- **What the task asks**
Scan the lines below for the word "glass". Copy each line you find it in.

- **Recorded data**
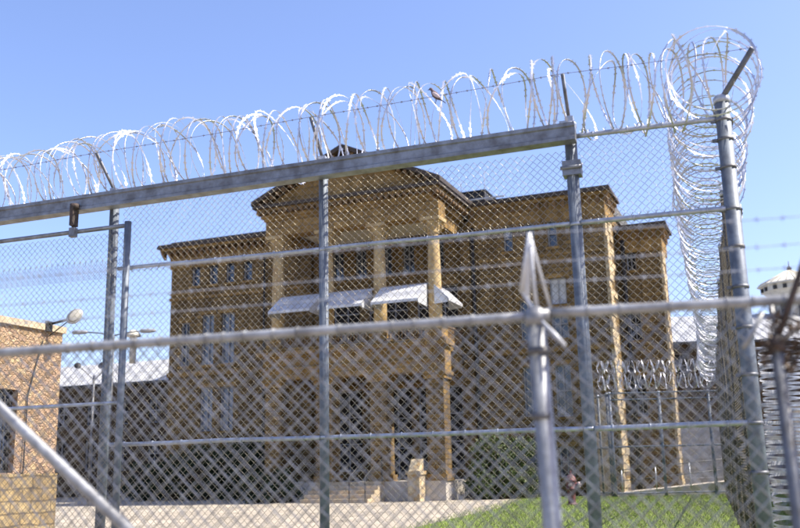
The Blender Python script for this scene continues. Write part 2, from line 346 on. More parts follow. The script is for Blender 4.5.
# grass tufts: short blades all over the lawn
def grass():
    mb = MB(); rnd = random.Random(3)
    for i in range(70000):
        x = rnd.uniform(-1, 12); y = 16+(rnd.random()**.8)*20
        if x < .4+(y-21)*.27+rnd.uniform(-.5, .3): continue
        h = rnd.uniform(.025, .07); a = rnd.uniform(0, 6.28); wd = rnd.uniform(.004, .010)
        dx, dy = math.cos(a)*wd, math.sin(a)*wd; lx, ly = rnd.uniform(-.04, .04), rnd.uniform(-.04, .04)
        mb.add([(x-dx, y-dy, G-.01), (x+dx, y+dy, G-.01), (x+lx, y+ly, G+h)], [(0, 1, 2)])
    return mb.build('grass', M['blade'])
M['blade'] = mat('grass_blade', (.21, .28, .07), .7, 0, var2=(.15, .19, .05), vscale=.6, spec=.2)
tag(grass(), 'short sunlit green grass of the lawn', 'grass', kind='stuff')
kb = MB().box((-.5, -.1, 0), (.95, .1, .14)); k = kb.build('concrete_kerb', M['concrete']); k.location = (4.2, 36.9, G-.03); k.rotation_euler.z = -R(3)
tag(k, 'low concrete kerb block at the far edge of the lawn beside the big shrub', 'kerb')

# ------------------------------------------------------------------ prison hall
hall = thing('prison_hall', 'large three-storey ochre brick institutional building with columned central portico', 'building', BO, BR)
def loc(mb, name, m, par=None, **k): return mb.build(name, m, par or hall)
# local coordinates: x = along the front, y = -w (w toward camera), z up
def wall_open(mb, x0, x1, z0, z1, y, ops, depth=.28):
    xs = sorted({x0, x1, *[o[0] for o in ops], *[o[1] for o in ops]}); zs = sorted({z0, z1, *[o[2] for o in ops], *[o[3] for o in ops]})
    for i in range(len(xs)-1):
        for j in range(len(zs)-1):
            cx = (xs[i]+xs[i+1])/2; cz = (zs[j]+zs[j+1])/2
            if any(o[0] < cx < o[1] and o[2] < cz < o[3] for o in ops): continue
            mb.add([(xs[i], y, zs[j]), (xs[i+1], y, zs[j]), (xs[i+1], y, zs[j+1]), (xs[i], y, zs[j+1])], [(0, 1, 2, 3)])
    for a, b, c, d in ops:
        mb.add([(a, y, c), (b, y, c), (b, y, d), (a, y, d), (a, y+depth, c), (b, y+depth, c), (b, y+depth, d), (a, y+depth, d)],
               [(0, 4, 5, 1), (1, 5, 6, 2), (2, 6, 7, 3), (3, 7, 4, 0)])
def window(a, b, c, d, y, glass, fr='frame', nx=2, nz=2, sill=True, name='window', par=None):
    mb = MB(); t = .05; yo = y+.12
    mb.box((a, yo, c), (a+t, yo+.07, d)); mb.box((b-t, yo, c), (b, yo+.07, d)); mb.box((a+t, yo, c), (b-t, yo+.07, c+t)); mb.box((a+t, yo, d-t), (b-t, yo+.07, d))
    for i in range(1, nx):
        x = a+(b-a)*i/nx; mb.box((x-.02, yo+.012, c+t), (x+.02, yo+.06, d-t))
    for j in range(1, nz):
        z = c+(d-c)*j/nz; mb.box((a+t, yo+.008, z-.025), (b-t, yo+.064, z+.025))
    f = mb.build(name, M[fr], par or hall)
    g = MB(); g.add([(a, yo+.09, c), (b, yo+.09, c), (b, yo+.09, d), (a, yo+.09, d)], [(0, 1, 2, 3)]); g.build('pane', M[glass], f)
    if sill:
        MB().box((a-.1, y-.07, c-.11), (b+.1, y+.1, c-.002)).build('sill', M['trim'], f); MB().box((a-.14, y-.03, d+.002), (b+.14, y+.1, d+.2)).build('lintel', M['trim'], f)
    return f
XL, XR, ZT = -20.75, .78, 11.95
ops = []; wins = []
def W(a, b, c, d, glass='glass', **k): ops.append((a, b, c, d)); wins.append((a, b, c, d, glass, k))
for cx in (-19.32, -18.3, -17.35, -16.35): W(cx-.24, cx+.24, 10.38, 11.42, nx=1)
for a, b in ((-18.9, -18.2), (-17.78, -17.05)):
    W(a, b, 6.45, 8.9, 'pane_pale'); W(a, b, 3.3, 5.35, 'pane_pale')
W(-20.1, -19.6, 6.45, 8.6); 
for cx in (-3.37, -2.4, -1.44): W(cx-.2, cx+.2, 10.4, 11.55, nx=1)
W(-1.68, -.98, 7.92, 9.05, 'blind', nx=2, nz=1); W(-1.68, -.98, 6.5, 7.7)
W(-3.0, -2.35, 3.35, 5.4); W(-1.66, -1.0, 3.3, 5.4); W(-3.0, -2.35, 6.5, 8.2)
W(-3.0, -2.4, .9, 2.1); W(-1.66, -1.05, .9, 2.1)
for cx in (-11.5, -10.35, -9.1, -8.0, -6.6): W(cx-.28, cx+.28, 9.9, 11.25)
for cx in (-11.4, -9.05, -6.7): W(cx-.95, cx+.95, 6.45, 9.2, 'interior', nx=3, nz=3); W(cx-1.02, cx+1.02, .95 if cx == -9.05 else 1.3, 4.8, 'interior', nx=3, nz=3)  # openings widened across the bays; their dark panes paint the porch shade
mb = MB(); wall_open(mb, XL, XR, G-.3, ZT, 0, ops)
# sides and back
mb.add([(XR, 0, G-.3), (XR, 2.4, G-.3), (XR, 2.4, ZT), (XR, 0, ZT)], [(0, 1, 2, 3)])
mb.add([(XR, 2.4, G-.3), (XR, 12, G-.3), (XR, 12, ZT), (XR, 2.4, ZT)], [(0, 1, 2, 3)])
mb.add([(XL, 0, G-.3), (XL, 12, G-.3), (XL, 12, ZT), (XL, 0, ZT)], [(3, 2, 1, 0)])
mb.add([(XL, 12, G-.3), (XR, 12, G-.3), (XR, 12, ZT), (XL, 12, ZT)], [(3, 2, 1, 0)])
loc(mb, 'wall', M['brick'])
for a, b, c, d, gl, k in wins: window(a, b, c, d, 0, gl, **k)
mb = MB().box((XL-.05, -.05, 12.1), (XR+.05, 12, 12.72)); loc(mb, 'roof', M['rooftop'])
# string courses
for z, h, pr in ((9.72, .14, .06), (5.95, .22, .07), (2.55, .25, .1), (10.02, .08, .04)):
    loc(MB().box((XL-pr, -pr, z), (-13.3, .0-.002, z+h)), 'string_course', M['trim']); loc(MB().box((-4.85, -pr, z), (XR+pr, -.002, z+h)), 'string_course', M['trim'])
# wall pilasters
for x in (-13.05, -5.3): loc(MB().box((x-.22, -.14, G), (x+.22, -.003, 11.3)), 'pilaster', M['brick'])
def cornice(mbs, x0, x1, y, z0, ov, left=True, right=True, depth=1.2, yb=None):
    """eave slab plus frieze; mbs = (eave, frieze, bracket)"""
    e, fz, br = mbs
    xa = x0-(ov if left else 0); xb = x1+(ov if right else 0); yb = yb if yb is not None else y+depth
    e.box((xa, y-ov, z0+.58), (xb, yb, z0+.70)); e.box((xa+.03, y-ov+.04, z0+.70), (xb-.03, yb, z0+.78))
    fz.box((xa+.12, y-ov+.12, z0+.44), (xb-.12, yb, z0+.579))
    fz.box((x0-(.06 if left else 0), y-.06, z0-.42), (x1+(.06 if right else 0), y-.004, z0+.44))
    n = max(1, int((xb-xa-.3)/.36))
    for i in range(n+1):
        x = xa+.2+(xb-xa-.4)*i/n
        br.prism([(y-ov+.18, z0+.44), (y-.06, z0+.44), (y-.06, z0+.1), (y-.16, z0+.16), (y-ov+.18, z0+.36)], 0, x-.07, x+.07)
    if right:
        fz.box((x1+.004, y, z0-.42), (x1+.06, yb, z0+.44))
        m_ = int((yb-y)/.36); bs = MB()
        for i in range(m_):
            yy = y+.15+i*.36; bs.prism([(x1+.06, z0+.1), (x1+.06, z0+.44), (x1+ov-.18, z0+.44), (x1+ov-.18, z0+.36), (x1+.16, z0+.16)], 1, yy-.07, yy+.07)
    if right: fix_normals(loc(bs, 'bracket', M['bracket']))
    if left:
        fz.box((x0-.06, y, z0-.42), (x0-.004, yb, z0+.44))
e, fz, br = MB(), MB(), MB()
cornice((e, fz, br), XL, -13.1, 0, 11.75, .55, True, False, yb=11)
cornice((e, fz, br), -5.1, XR, 0, 11.92, .36, False, True, yb=2.2)
o1 = loc(e, 'cornice', M['eave']); o2 = fz.build('frieze', M['trim'], o1); o3 = br.build('bracket', M['bracket'], o1); fix_normals(o3)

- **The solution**
def window(a, b, c, d, y, glass, fr='frame', nx=2, nz=2, sill=True, name='window', par=None):
    g = MB(); g.add([(a, yo+.09, c), (b, yo+.09, c), (b, yo+.09, d), (a, yo+.09, d)], [(0, 1, 2, 3)]); g.build('pane', M[glass], f)
def W(a, b, c, d, glass='glass', **k): ops.append((a, b, c, d)); wins.append((a, b, c, d, glass, k))